**WHAT NEEDS TO BE DONE:**
Start at the line holding "Recreate this scene", stop at the line holding "HOR = 755.0", and repeat those lines exactly, both ends included; skip the pictures.

◆ ◆ ◆ ◆

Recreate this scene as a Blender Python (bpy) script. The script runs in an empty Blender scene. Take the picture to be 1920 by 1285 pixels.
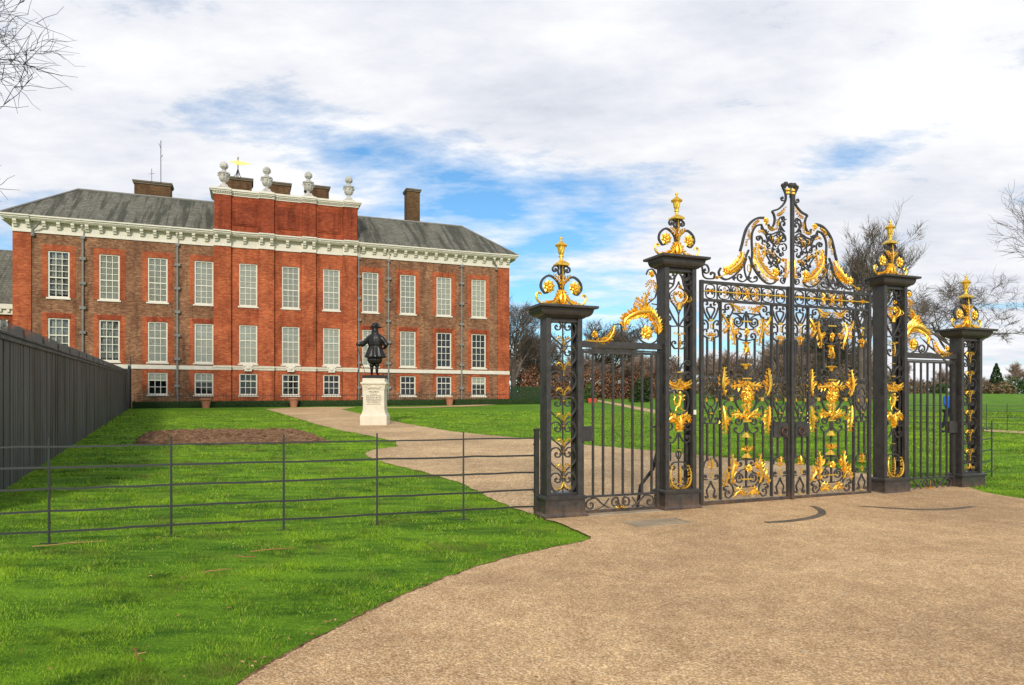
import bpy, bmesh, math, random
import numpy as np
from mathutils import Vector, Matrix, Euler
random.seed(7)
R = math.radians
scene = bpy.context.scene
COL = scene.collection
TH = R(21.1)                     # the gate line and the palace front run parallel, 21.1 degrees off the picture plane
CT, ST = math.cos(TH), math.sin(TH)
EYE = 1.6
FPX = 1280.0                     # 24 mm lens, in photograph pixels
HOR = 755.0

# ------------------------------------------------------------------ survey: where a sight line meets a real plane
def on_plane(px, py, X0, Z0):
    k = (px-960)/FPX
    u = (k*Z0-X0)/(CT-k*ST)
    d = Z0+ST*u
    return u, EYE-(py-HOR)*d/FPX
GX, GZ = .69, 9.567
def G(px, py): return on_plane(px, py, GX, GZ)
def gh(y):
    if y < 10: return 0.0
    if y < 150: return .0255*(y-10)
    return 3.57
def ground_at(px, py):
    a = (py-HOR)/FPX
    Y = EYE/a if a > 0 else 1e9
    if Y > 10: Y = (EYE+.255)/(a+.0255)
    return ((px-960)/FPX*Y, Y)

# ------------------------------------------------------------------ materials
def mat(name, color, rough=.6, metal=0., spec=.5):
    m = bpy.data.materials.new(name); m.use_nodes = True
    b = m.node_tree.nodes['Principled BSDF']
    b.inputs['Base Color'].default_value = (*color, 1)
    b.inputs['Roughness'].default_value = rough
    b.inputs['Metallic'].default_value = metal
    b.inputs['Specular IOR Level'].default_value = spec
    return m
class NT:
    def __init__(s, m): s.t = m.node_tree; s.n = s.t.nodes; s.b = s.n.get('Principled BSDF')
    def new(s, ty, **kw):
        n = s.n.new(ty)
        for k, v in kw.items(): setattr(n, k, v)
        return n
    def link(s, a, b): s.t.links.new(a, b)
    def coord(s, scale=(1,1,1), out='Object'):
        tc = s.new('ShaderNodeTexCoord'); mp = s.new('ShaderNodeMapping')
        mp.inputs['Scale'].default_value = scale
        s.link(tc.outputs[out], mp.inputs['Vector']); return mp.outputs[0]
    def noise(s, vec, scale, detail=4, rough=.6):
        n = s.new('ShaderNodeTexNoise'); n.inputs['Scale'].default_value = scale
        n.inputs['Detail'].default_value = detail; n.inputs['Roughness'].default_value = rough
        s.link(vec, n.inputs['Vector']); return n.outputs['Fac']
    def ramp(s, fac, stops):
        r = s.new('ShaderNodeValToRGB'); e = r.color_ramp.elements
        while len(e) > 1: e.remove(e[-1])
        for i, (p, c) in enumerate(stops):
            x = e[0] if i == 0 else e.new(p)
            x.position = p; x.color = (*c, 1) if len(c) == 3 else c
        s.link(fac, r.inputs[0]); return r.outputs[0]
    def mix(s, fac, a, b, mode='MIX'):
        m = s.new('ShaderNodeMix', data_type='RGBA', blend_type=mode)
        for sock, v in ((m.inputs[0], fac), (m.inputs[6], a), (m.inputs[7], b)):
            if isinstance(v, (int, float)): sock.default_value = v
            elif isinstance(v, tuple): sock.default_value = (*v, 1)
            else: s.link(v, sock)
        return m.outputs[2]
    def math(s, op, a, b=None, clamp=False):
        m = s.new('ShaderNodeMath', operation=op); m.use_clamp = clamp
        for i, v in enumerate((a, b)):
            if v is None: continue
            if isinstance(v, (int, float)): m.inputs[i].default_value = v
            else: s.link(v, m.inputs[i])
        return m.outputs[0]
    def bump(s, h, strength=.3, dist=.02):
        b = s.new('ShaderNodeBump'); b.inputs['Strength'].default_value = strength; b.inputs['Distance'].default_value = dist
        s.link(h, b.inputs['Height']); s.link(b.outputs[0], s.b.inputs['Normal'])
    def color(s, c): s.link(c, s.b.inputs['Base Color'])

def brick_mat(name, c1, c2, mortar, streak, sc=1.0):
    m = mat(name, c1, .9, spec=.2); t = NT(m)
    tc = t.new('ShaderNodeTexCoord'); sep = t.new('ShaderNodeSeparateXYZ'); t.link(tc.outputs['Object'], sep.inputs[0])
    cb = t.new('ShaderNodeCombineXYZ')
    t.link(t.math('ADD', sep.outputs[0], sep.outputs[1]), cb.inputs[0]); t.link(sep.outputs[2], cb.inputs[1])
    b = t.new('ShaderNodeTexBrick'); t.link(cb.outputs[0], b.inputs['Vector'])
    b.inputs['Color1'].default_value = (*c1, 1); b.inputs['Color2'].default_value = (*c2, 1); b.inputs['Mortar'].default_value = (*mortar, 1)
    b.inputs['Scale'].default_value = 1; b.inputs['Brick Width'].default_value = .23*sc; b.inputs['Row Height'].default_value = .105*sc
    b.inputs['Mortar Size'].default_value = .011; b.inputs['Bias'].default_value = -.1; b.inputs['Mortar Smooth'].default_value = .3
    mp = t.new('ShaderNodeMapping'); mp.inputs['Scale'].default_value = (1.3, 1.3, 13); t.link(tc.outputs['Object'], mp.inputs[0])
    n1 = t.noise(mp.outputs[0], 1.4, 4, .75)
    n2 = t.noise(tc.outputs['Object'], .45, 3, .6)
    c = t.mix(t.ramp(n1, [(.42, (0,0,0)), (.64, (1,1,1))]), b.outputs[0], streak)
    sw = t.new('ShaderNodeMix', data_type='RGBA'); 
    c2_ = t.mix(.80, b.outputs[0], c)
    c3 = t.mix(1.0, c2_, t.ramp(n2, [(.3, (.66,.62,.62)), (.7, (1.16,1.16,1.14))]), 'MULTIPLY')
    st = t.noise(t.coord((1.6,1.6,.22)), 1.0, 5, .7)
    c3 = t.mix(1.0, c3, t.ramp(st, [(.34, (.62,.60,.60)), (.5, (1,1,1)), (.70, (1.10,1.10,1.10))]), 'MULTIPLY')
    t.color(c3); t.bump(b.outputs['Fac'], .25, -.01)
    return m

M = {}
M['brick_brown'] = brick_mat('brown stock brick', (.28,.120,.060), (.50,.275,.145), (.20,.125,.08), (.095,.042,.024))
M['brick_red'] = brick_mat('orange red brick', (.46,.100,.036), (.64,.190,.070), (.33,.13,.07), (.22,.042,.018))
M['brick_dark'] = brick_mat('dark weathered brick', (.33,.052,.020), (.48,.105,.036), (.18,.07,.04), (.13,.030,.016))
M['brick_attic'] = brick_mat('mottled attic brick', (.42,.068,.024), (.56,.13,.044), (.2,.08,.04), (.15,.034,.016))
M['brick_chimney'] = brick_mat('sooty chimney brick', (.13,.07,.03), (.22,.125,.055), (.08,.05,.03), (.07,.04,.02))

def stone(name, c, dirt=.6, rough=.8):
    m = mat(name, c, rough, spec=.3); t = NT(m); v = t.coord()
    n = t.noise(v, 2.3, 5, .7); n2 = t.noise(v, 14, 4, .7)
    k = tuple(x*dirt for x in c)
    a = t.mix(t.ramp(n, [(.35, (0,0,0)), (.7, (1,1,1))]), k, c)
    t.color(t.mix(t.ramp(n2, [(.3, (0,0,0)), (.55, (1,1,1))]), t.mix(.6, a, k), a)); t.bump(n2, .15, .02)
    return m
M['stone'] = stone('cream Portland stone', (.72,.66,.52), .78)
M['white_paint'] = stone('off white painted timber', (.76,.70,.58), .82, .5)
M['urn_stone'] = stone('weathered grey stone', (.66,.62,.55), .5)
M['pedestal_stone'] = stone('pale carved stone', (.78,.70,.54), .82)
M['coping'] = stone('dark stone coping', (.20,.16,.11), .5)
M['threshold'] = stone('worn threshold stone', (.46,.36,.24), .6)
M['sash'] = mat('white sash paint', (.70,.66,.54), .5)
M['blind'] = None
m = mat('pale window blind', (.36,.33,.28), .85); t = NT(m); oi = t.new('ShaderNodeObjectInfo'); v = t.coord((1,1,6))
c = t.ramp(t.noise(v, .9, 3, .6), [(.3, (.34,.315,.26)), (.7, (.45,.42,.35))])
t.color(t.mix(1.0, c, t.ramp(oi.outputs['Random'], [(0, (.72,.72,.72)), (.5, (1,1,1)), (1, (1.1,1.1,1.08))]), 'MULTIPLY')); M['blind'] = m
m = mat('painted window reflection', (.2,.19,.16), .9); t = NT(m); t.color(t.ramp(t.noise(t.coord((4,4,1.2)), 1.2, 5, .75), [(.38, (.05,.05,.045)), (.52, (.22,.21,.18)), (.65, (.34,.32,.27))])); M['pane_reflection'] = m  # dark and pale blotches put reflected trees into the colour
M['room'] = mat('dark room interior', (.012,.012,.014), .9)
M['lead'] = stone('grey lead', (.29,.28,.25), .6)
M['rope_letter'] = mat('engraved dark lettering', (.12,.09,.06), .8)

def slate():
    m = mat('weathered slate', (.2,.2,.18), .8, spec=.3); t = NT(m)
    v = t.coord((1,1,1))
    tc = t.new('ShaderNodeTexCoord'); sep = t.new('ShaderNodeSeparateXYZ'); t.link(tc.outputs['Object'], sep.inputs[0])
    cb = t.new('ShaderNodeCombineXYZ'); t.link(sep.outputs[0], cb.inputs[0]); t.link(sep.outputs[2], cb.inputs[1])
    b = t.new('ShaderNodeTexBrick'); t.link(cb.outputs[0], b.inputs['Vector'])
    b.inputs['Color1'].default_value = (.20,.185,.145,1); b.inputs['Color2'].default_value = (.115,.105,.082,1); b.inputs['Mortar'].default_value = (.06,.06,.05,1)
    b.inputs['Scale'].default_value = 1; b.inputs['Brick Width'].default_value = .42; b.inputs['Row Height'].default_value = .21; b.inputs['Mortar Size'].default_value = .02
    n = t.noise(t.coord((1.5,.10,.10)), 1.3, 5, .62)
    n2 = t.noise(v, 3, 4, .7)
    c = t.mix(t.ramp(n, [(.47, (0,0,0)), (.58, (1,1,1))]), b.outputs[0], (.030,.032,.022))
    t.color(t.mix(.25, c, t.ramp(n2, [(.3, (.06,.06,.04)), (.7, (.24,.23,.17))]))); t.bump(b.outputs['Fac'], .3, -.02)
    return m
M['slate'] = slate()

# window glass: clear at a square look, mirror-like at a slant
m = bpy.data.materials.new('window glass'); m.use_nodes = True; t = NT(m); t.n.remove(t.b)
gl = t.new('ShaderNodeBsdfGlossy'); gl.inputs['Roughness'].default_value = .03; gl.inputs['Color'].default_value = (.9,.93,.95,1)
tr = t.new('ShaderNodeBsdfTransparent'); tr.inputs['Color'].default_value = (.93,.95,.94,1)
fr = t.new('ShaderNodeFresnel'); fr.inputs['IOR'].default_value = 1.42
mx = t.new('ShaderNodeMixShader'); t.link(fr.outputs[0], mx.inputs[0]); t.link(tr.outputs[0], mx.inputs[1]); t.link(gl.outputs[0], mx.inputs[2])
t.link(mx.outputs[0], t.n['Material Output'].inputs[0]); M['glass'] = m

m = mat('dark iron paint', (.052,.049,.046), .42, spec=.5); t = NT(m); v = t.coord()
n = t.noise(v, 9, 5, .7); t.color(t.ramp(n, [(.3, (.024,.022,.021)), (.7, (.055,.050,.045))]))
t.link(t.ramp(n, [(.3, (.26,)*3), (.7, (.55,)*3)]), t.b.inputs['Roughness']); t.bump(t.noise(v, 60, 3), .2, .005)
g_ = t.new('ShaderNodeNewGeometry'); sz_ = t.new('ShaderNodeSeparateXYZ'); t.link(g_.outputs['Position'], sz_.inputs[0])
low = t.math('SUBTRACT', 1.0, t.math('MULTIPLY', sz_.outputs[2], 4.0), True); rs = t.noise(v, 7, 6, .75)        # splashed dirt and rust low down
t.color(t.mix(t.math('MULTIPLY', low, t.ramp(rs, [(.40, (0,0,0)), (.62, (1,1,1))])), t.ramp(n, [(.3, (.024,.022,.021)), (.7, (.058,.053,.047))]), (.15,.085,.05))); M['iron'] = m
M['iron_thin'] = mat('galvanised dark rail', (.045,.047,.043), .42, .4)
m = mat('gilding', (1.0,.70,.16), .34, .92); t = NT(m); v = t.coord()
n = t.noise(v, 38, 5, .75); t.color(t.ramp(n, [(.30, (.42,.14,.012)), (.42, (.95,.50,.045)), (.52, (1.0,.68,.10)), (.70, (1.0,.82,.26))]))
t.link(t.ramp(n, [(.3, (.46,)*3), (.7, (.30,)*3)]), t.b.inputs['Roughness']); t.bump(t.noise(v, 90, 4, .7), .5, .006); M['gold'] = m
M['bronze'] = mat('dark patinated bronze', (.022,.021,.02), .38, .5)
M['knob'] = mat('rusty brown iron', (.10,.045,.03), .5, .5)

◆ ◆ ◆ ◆

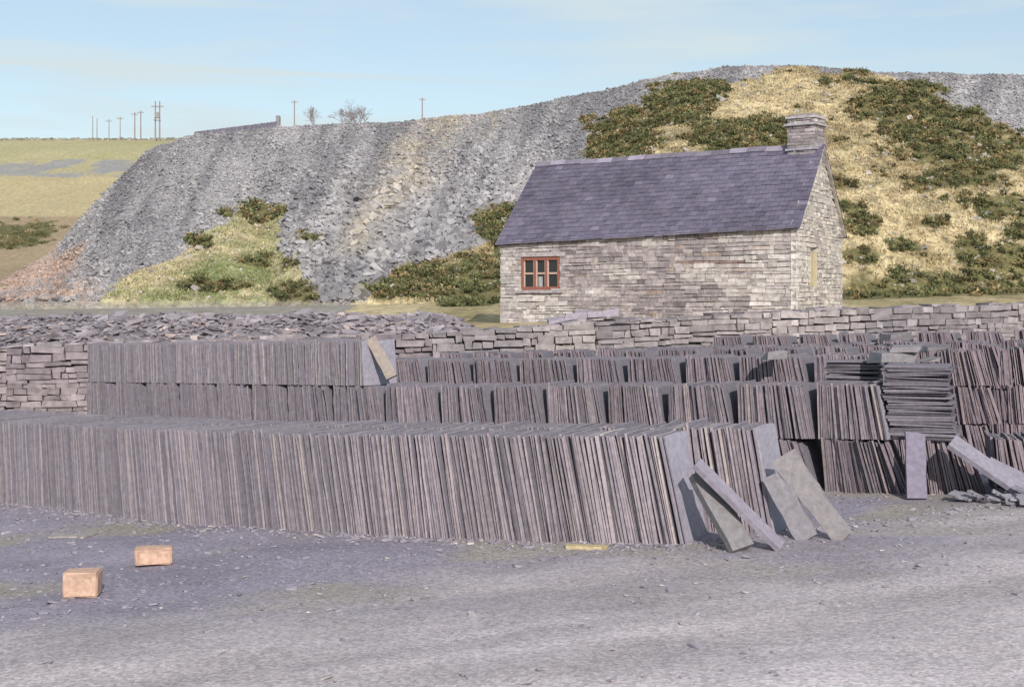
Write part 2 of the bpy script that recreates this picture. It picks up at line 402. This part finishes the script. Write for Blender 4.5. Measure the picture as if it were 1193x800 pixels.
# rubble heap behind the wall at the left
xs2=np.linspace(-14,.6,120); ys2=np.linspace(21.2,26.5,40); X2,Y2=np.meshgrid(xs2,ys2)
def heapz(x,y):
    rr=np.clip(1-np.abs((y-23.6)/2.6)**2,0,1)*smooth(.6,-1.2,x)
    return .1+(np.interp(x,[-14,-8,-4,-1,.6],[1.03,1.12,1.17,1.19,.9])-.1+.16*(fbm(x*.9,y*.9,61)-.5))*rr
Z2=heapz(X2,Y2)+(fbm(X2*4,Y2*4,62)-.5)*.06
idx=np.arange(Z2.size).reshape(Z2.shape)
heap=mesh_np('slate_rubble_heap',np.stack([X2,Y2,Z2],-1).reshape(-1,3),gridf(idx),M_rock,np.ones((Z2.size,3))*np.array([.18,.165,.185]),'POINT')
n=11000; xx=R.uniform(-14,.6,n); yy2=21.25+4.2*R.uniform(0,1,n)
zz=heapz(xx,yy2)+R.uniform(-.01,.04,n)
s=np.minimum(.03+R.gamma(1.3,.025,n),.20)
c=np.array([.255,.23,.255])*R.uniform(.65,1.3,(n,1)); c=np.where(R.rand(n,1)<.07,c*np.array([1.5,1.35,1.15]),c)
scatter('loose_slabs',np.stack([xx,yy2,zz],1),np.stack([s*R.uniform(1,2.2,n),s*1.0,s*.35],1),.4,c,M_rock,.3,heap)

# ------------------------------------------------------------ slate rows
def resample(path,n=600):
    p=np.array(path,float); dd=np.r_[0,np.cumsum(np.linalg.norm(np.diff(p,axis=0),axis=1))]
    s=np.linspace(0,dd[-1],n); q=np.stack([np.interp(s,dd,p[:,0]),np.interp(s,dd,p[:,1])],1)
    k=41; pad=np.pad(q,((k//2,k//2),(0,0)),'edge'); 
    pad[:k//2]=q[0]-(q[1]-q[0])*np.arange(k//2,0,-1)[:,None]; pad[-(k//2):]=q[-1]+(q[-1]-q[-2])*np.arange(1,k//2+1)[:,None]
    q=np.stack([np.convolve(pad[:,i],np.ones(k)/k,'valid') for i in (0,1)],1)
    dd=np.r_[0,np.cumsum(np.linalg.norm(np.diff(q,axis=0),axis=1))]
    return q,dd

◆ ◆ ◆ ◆

**EXERCISE OUTPUT:**
Recreate this scene as a Blender Python (bpy) script. The script runs in an empty Blender scene. Take the picture to be 1920 by 1285 pixels.
import bpy, bmesh, math, random
import numpy as np
from mathutils import Vector, Matrix, Euler
random.seed(7)
R = math.radians
scene = bpy.context.scene
COL = scene.collection
TH = R(21.1)                     # the gate line and the palace front run parallel, 21.1 degrees off the picture plane
CT, ST = math.cos(TH), math.sin(TH)
EYE = 1.6
FPX = 1280.0                     # 24 mm lens, in photograph pixels
HOR = 755.0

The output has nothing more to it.